Aşk Tadında Bir Mekan: Giritli Kamuran

Hani bir söz vardır muhtemelen aşinasınızdır; "Tekrarı yoktur bazı şeylerin hayat gibi, aşk gibi, ömür gibi…"

 

Zaman zaman tatlı bir rüzgar esse de bizi o dönemlere götürse diyoruz. Bizim gibi duygulara sahip işletmeciler de vintage kafelere yöneliyor. Bu vintage kafelerin en güzel örneklerinden biri olan Giritli Kamuran, Alsancak Kordon’da sizleri karşılıyor. Giritli Kamuran sıradanlıktan çok uzakta, aşk tadında bir mekan.

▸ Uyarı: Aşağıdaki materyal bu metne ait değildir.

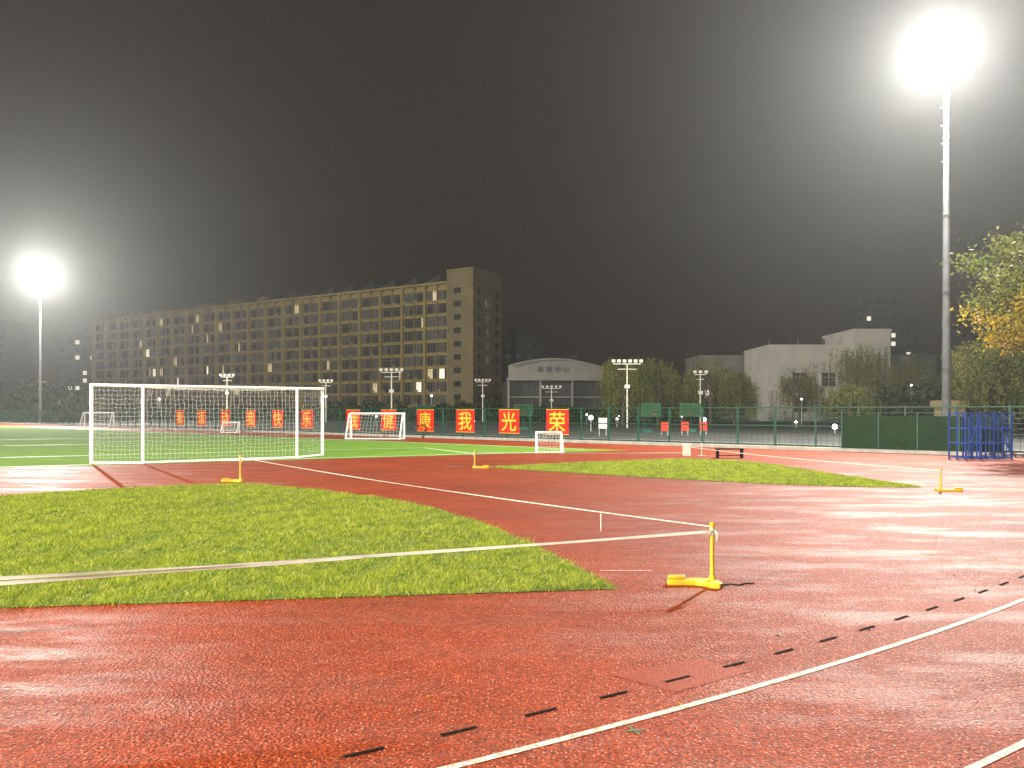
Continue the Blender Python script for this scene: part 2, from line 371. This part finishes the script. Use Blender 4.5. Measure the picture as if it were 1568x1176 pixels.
for ch,X in zip(chars,bx):
    e=empty('red_character_banner',(X-.652*.09,fy(X)-.758*.09,.42),ang)
    b=B(); b.box(-.74,.74,-.012,.012,0,1.3,0)
    b.box(-.74,.74,-.02,.014,1.3,1.325,1); b.box(-.74,.74,-.02,.014,-.025,0,1); b.build('banner_panel',['red','gold'],e)
    text_mesh('character',ch,1.15,'gold',e,(0,-.03,.65),(math.radians(90),0,0),.006,0.0 if ch in '康健' else .008)

# ---------------- floodlight masts ----------------
def mast(loc,H,aim,power,spread=None,rad=.35,col=(1,.97,.88)):
    e=empty('floodlight_mast',loc,0); b=B()
    b.cyl((0,0,0),(0,0,.12),.45,n=16); 
    segs=5
    for i in range(segs):
        z0=.1+(H-.1)*i/segs; z1=.1+(H-.1)*(i+1)/segs; r0=.21-.022*i; r1=.21-.022*(i+1)+.006
        b.cyl((0,0,z0),(0,0,z1),r0,r1,n=14)
        b.cyl((0,0,z1-.12),(0,0,z1),r1+.02,n=14)
    d=Vector((aim[0]-loc[0],aim[1]-loc[1],0)).normalized(); s=Vector((-d.y,d.x,0))
    for z in (H-.9,H-.1,H+.7):
        b.cyl(Vector((0,0,z))-s*1.2,Vector((0,0,z))+s*1.2,.05)
    b.cyl((0,0,H-.9),(0,0,H+.9),.08); b.cyl(-s*1.2+Vector((0,0,H-.9)),-s*1.2+Vector((0,0,H+.7)),.04); b.cyl(s*1.2+Vector((0,0,H-.9)),s*1.2+Vector((0,0,H+.7)),.04)
    for k in range(18): b.box(-.16,.16,.20,.22,1.5+k*.9,1.53+k*.9)
    b.build('pole_and_frame',['msteel'],e,smooth=False)
    h=B(); l=B()
    for z in (H-.9,H-.1,H+.7):
        for q in (-1.0,-.35,.35,1.0):
            c=s*q+Vector((0,0,z))+d*.12; dd=(d+Vector((0,0,-.45))).normalized()
            h.cyl(c,c+dd*.26,.12,.27,n=12); l.cyl(c+dd*.262,c+dd*.275,.25,n=14)
    h.build('lamp_housings',['steel'],e); l.build('lamp_lenses',['lamp'],e)
    L=bpy.data.lights.new('flood_beam','POINT' if spread is None else 'SPOT'); L.energy=power; L.color=col; L.shadow_soft_size=rad
    if spread: L.spot_size=math.radians(spread); L.spot_blend=.6
    o=bpy.data.objects.new('flood_beam',L); S.collection.objects.link(o); o.parent=e
    o.location=Vector((0,0,H-.1))+d*1.3
    tgt=Vector(aim)-Vector(loc)-Vector(o.location); o.rotation_euler=tgt.to_track_quat('-Z','Y').to_euler()
    return e
mast((21.6,38,0),19.1,(-5,10,0),98000)
mast((-60.5,98,0),19.1,(-30,40,0),140000)
mast((-30,-16,0),19.1,(-10,30,0),280000,130,1.2,(1,.93,.78))  # unseen mast behind the camera, added as fill light for the foreground
mast((-112,70,0),19.1,(-50,230,14),160000,70)  # unseen mast off to the left, added to brighten the dormitory facade

# ---------------- court flood posts ----------------
def courtlight(X,Y,H,W,n):
    e=empty('court_floodlight_post',(X,Y,0),0); b=B()
    b.cyl((0,0,0),(0,0,H),.09,.06,n=8); b.box(-W/2,W/2,-.04,.04,H-.05,H+.03); b.box(-W/2*.7,W/2*.7,-.04,.04,H-.55,H-.49)
    for i in range(n):
        x=-W/2+W*i/(n-1); b.cyl((x,0,H),(x,0,H+.14),.03,n=5); b.box(x-.17,x+.17,-.16,.12,H+.13,H+.42)
    b.box(-.25,.25,-.12,.12,H*.62,H*.62+.35)
    b.build('post',['wwall'],e)
courtlight(11.3,75,6.3,2.7,6); courtlight(-13.4,85,6.0,2.3,5); courtlight(20.2,82,5.6,1.2,3); courtlight(37.7,120,5.7,3.0,5)
courtlight(5.8,112,5.0,2.6,5); courtlight(-4.4,115,6.1,2.1,5); courtlight(-41,110,6.6,1.8,4); courtlight(-28,115,6.0,1.8,4); courtlight(-120,195,9,2,4)

# ---------------- small things beyond the fence ----------------
def globe(X,Y,H,r=.2):
    e=empty('street_lamp',(X,Y,0)); b=B(); b.cyl((0,0,0),(0,0,H),.05,.035); b.cyl((0,0,H),(0,0,H+.06),.10); b.build('post',['steel'],e)
    bpy.ops.mesh.primitive_uv_sphere_add(segments=16,ring_count=10,radius=r,location=(0,0,H+r+.02)); o=bpy.context.object; o.name='globe'; o.parent=e; o.data.materials.append(M['globe'])
globe(6.4,62,.9); globe(16.6,66,.7); globe(24.5,58,.25); globe(-10,95,3.4,.14); globe(29,78,.4,.13); globe(-3.5,70,.6,.1); globe(11,80,.7,.12); globe(36,95,3.0,.13); globe(-60,130,3.5,.2); globe(-16,90,.9,.12); globe(46,88,4.5,.12)
globe(20,90,.9,.1); globe(9,92,1.1,.12); globe(14,100,.9,.1); globe(33,74,.5,.1)
def hoop(X,Y,rz):
    e=empty('basketball_hoop',(X,Y,0),rz); b=B()
    b.box(-.4,.4,.6,1.6,0,.25); b.cyl((0,1.2,.2),(0,.9,1.9),.07); b.cyl((0,.95,1.7),(0,.1,1.8),.05); b.cyl((0,1.1,1.1),(0,.1,1.5),.03)
    b.box(-.75,.75,.04,.09,1.3,2.2,1)
    b.box(-.8,.8,.02,.1,2.2,2.25); b.box(-.8,.8,.02,.1,1.25,1.3); b.box(-.8,-.75,.02,.1,1.3,2.2); b.box(.75,.8,.02,.1,1.3,2.2)
    for i in range(12):
        A=2*math.pi*i/12; D=2*math.pi*(i+1)/12
        b.cyl((.22*math.cos(A),-.25+.22*math.sin(A),1.45),(.22*math.cos(D),-.25+.22*math.sin(D),1.45),.012,n=5,m=2)
    b.build('hoop_stand',['fence','hedge','red'],e)
hoop(10.6,58,.3); hoop(14.0,60,-.3); hoop(-8,70,.5); hoop(1,66,0)
def signboard(name,X,Y,z0,w,h,mat,rz=0.0):
    e=empty(name,(X,Y,0),rz); b=B(); b.box(-w/2,w/2,-.03,.03,z0,z0+h,0); b.cyl((-w/2+.05,.05,0),(-w/2+.05,.05,z0+h),.03,m=1); b.cyl((w/2-.05,.05,0),(w/2-.05,.05,z0+h),.03,m=1); b.build('board',[mat,'steel'],e)
signboard('white_notice_board',6.0,50.5,.5,.55,.7,'wwall')
for X,Y in ((10.4,52),(12.0,53),(13.4,53.5)): 
    signboard('red_notice_board',X,Y,.3,.5,.6,'red')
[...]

Mekanda çalan Rum ezgileri sizi hemen atmosferin içine çekecek. Girişte sol duvarda sizleri karşılayan “Hayalle hatıralarım arası bir hakikatin hikayesi” cümlesi mekanı tanımlarken, yanı başında yer alan Kamuran Bey’in fotoğrafı ve “Derdimi ummana döktüm, asumana inledim” şarkı sözü ise Kamuran Bey’in en çok dinlediği şarkı olarak adeta zaman duvarında yerini alıyor. Masalar dantel örtülerle, dönem vazolarıyla bezeli. Etrafta ise sizi geçmişe götürecek her obje düşünülmüş. Banyo gereçlerinden (tıraş fırçasından) tutun da dönemin sigara paketlerine, mutfak gereçlerine kadar her şey döneme uygun. Adeta size geçmişten selam veriyor. Kamuran Bey’in Asuman Hanım’a yazdığı mektuplar ise bizi o dönemin masumane ve özlediğimiz aşklarına götürüyor.

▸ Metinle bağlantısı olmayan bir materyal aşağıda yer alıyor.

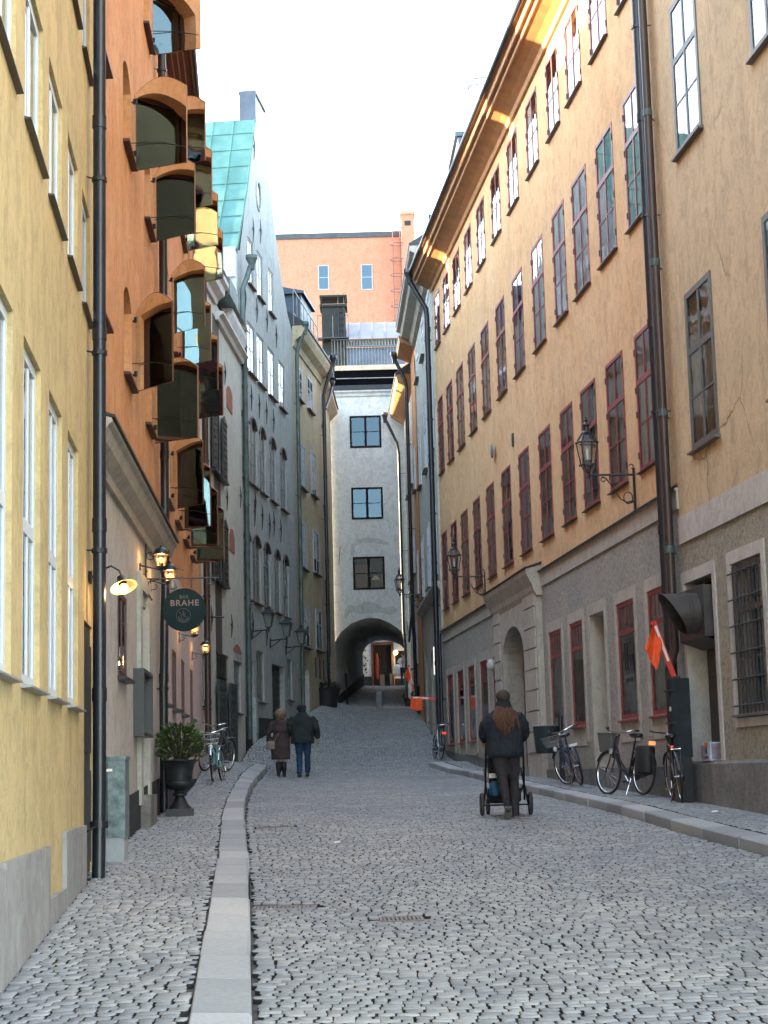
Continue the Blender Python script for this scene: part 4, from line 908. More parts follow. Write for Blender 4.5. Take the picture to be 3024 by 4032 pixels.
window(L5,dict(WG5,id='g5c',h=[(.5,.04)]),q+.92,q+2.0,3.68,5.08,.04,'full'); window(L5,dict(WG5,id='g5c',h=[(.5,.04)]),q+5.64,q+6.52,3.92,5.16,.04,'half')
mb=MB(); mb.box(q+3.2,q+5.2,.16,.2,2.5,4.86)
for i in range(4):
    for k in range(9): mb.box(q+3.28+i*.48,q+3.64+i*.48,.13,.16,2.95+k*.2,3.08+k*.2)
L5.part(mb,'gate',GREEN_D)
for a,c in ((0,q+3.2),(q+5.2,L_)): L5.part(wall(MB(),a,c,1,[(0,3.2),(q+3.1,3.25),(L_,3.4)],[],-.05),'plinth',DPLI)
mb=MB()
for x,z in ((.55,12.2),(1.7,12.2),(2.8,12.25),(3.9,12.2),(-.1,14.9),(1.55,15.0),(3.1,15.1),(4.6,15.0),(.8,8.95),(1.9,9.0),(3.0,8.9),(3.7,9.05),(4.8,9.0),(1.2,17.3),(2.3,17.6),(1.5,19.9),(.3,5.75),(2.3,5.7),(5.4,5.6),(.9,9.25)): mb=MB(); tie(mb,q+x,z,.75); L5.part(mb,'wall_tie',BLACK)
mb=MB(); mb.tube([(q+2.2+.34*math.cos(k*math.pi/10),-.01,18.62+.43*math.sin(k*math.pi/10)) for k in range(20)],.04,6,closed=True); L5.part(mb,'oval_surround',P_GRY)
mb=MB(); mb.add([(q+2.2+.32*math.cos(k*math.pi/10),-.006,18.62+.41*math.sin(k*math.pi/10)) for k in range(20)],[tuple(range(20))]); L5.part(mb,'oval_window',mat('dark_oval_glass',(.03,.05,.06),.1))
# roofs: extrude the gable outline inwards
def ext(b,name,pts,m,D=9,y0=.0,off=.06,seams=0):
    mb=MB(); 
    for (a,za),(c,zc) in zip(pts,pts[1:]):
        nx,nz=-(zc-za),(c-a); l=math.hypot(nx,nz); nx/=l;nz/=l
        mb.add([(a+nx*.0,y0,za),(c,y0,zc),(c,D,zc),(a,D,za),(a+nx*off,y0,za+nz*off),(c+nx*off,y0,zc+nz*off),(c+nx*off,D,zc+nz*off),(a+nx*off,D,za+nz*off)],[(4,5,6,7),(0,1,5,4),(1,2,6,5),(3,0,4,7),(2,3,7,6)])
        if seams:
            k=int((D-y0)/seams)
            for i in range(k+1):
                y=y0+.02+i*seams; mb.obox(((a+c)/2+nx*off,y,(za+zc)/2+nz*off),((c-a)/2,0,(zc-za)/2),(0,.012,0),(nx*.03,0,nz*.03))
    return b.part(mb,name,m)
ext(L5,'roof',[(q-1.02,15.95),(q+.49,18.2),(q+1.1,19.4),(q+1.84,20.82)],COPPER,9,-.03,.06,.62)
mb=MB()
for zz in np.arange(16.6,20.7,.62):
    x=np.interp(zz,[15.95,18.2,19.4,20.82],[q-1.02,q+.49,q+1.1,q+1.84]); mb.box(x-.09,x-.05,-.03,9,zz,zz+.03)
L5.part(mb,'roof_seam',COPPER)
ext(L5,'far_roof',[(q+1.84,20.82),(q+3.38,20.95),(q+4.3,19.3),(q+5.6,17.4),(q+6.9,16.2),(q+7.7,15.9)],SLATE,9,.02)
mb=MB(); mb.box(q+1.8,q+3.42,-.05,.48,21.68,21.76); mb.box(q+1.78,q+1.84,-.04,.44,20.75,21.7); mb.box(q+1.84,q+3.36,.40,.44,20.2,21.69); L5.part(mb,'chimney_cap',BLUESH)
L5.part(MB().box(q+5.2,q+7.5,3.2,5.0,15,20.2),'added_sun_blocker',P_GRY)  # unseen block added to keep sun off the facade across the street
# side wall facing down the street with its stepped cornice
mb=MB(); mb.box(-.22,-.001,.02,1.0,15.2,16.05); mb.box(-.14,-.002,.02,.95,14.75,15.2); L5.part(mb,'kneeler',P_TOW)
mb=MB(); mb.prism([(-.35,14.35),(-.05,14.35),(-.05,14.6)],'y',.05,.85); mb.box(-.4,-.001,.05,.85,14.25,14.35); L5.part(mb,'side_flashing',LEADC)
mb=MB(); mb.box(-.9,-.3,1.0,2.6,15.4,16.5); mb.box(-1.0,-.2,.95,2.65,16.5,16.6); L5.part(mb,'roof_hatch',BLACK)
mb=MB(); mb.tube([(-.6,1.1,15.9),(-.6,1.1,17.5)],.02,6); mb.ball((-.6,1.1,16.4),.13); L5.part(mb,'ball_antenna',mat('pale_ball',(.45,.45,.47),.3))
pipe(L5,'downpipe',[(.25,.35,15.7),(.2,.2,15.2),(.05,.12,14.9),(.05,.12,13.9),(.22,.12,13.3),(.22,.12,3.2),(.22,.12,2.6)],.075,LEADC,[7.6,10.2,12.2],[4.6,6.1,8.9,11.2],True)
# ================================================================= L6 faded yellow building and its last bay
L6=Bld('faded_yellow_building',(-2.83,54.6),(-2.16,60.27),'L','faded yellow building with pale blue window frames and a small arched doorway niche','building'); L_=L6.L
WY=dict(id='y6',mat=mat('pale_blue_frame',(.36,.40,.47),.5,0,.08,12),fw=.06,v=[(.5,.06)],h=[(.66,.03),(.33,.03)],dep=(-.03,.04),sill=(mat('dark_sill',(.05,.045,.045),.6),.05,.12,.03))
wn=[(.52,1.62,13.86,14.94),(2.72,3.86,13.93,15.04),(.72,2.03,10.94,12.42),(3.2,4.3,11.06,12.56),(.65,1.98,8.28,9.8),(3.36,4.6,8.4,9.88),(.76,2.25,5.74,7.08),(3.58,4.85,5.8,7.18)]
mb=wall(MB(),0,L_,0,15.7,[hole(L6,*w_,0,.1) for w_ in wn]+[hole(L6,.95,2.05,3.6,5.2,.4,.3,1)]); mb.quad((.95,.3,3.5),(2.05,.3,3.5),(2.05,.3,5.2),(.95,.3,5.2),1); shell(mb,0,L_,8,0,15.7); L6.part(mb,'wall',[P_LYE,P_WHT])
for i,w_ in enumerate(wn): window(L6,WY,*w_,0,['sides','dim','full','half'][i%4])
L6.part(MB().box(1.3,1.7,.27,.3,4.0,4.35),'letter_box',BLACK)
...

Aşk ama nasıl bir aşk? Kamuran Bey’in vasiyeti üzerine hayata geçirilen Giritli Kamuran hayalle gerçeğin buluştuğu romanlardan farksız aslında. Kamuran Bey ile Asuman Hanım’ın hepimizi imrendiren hikayesi de burada başlıyor. İlk bakışta görücü usulü bir evlilik gibi görünse de Girit göçmeni bir aileden gelen Kamuran Bey ile Arnavut göçmeni bir ailenin kızı olan Asuman Hanım’ın evliliğe giden aşk hikayesi Kuşadası-Selçuk arasında başlar. İlk görüşmeleri trende gerçekleşir, Kamuran Bey elinde çiçeklerle Söke trenine biner, Asuman Hanım pencereye çıkar ve birbirlerine el sallarlar. İlk görüşmeleri böyledir. Sonrasında ise evlenirler, Kamuran Bey Kore Savaşı’na gider ve Asuman Hanım 1,5 yıl kayınvalidesi ile kalır. Ayrılık zamanı, özlemi ifade ederken kelimeler yazıya dökülür ve büyük bir hayranlıkla okuduğumuz mektuplarını oluşturur. Fotoğrafları ve mektupları bize çoktan unuttuğumuz aşkın, değerin, vefanın, sevginin ve saygının varlığını gösterirken mekandaki aynanın hemen yanı başında duran Asuman Hanım’ın çeyizi ise yaşanmışlığı gözlerimizin önüne seriyor.

Menüde çok da alışık olduğumuz şeyler yok aslında. Dünya kahvelerinden uzak ama bizden. Menüde de yaşanmışlık var; Kamuran Bey ile Asuman Hanım’ın kahvaltı sofrasından oluşuyor. Yiyecek olarak sadece salçalı ve fesleğenli tost yiyebilir; içecek olarak da çay, kahve, şerbet, salep ve Giritli Kamuran marka özel üretim gazozu içebilirsiniz. Daha çok bizden lezzetler yani samimi ve ev sıcaklığında.

 

Ne dersiniz? Samimiyeti ve o eski aşkları özlemedik mi?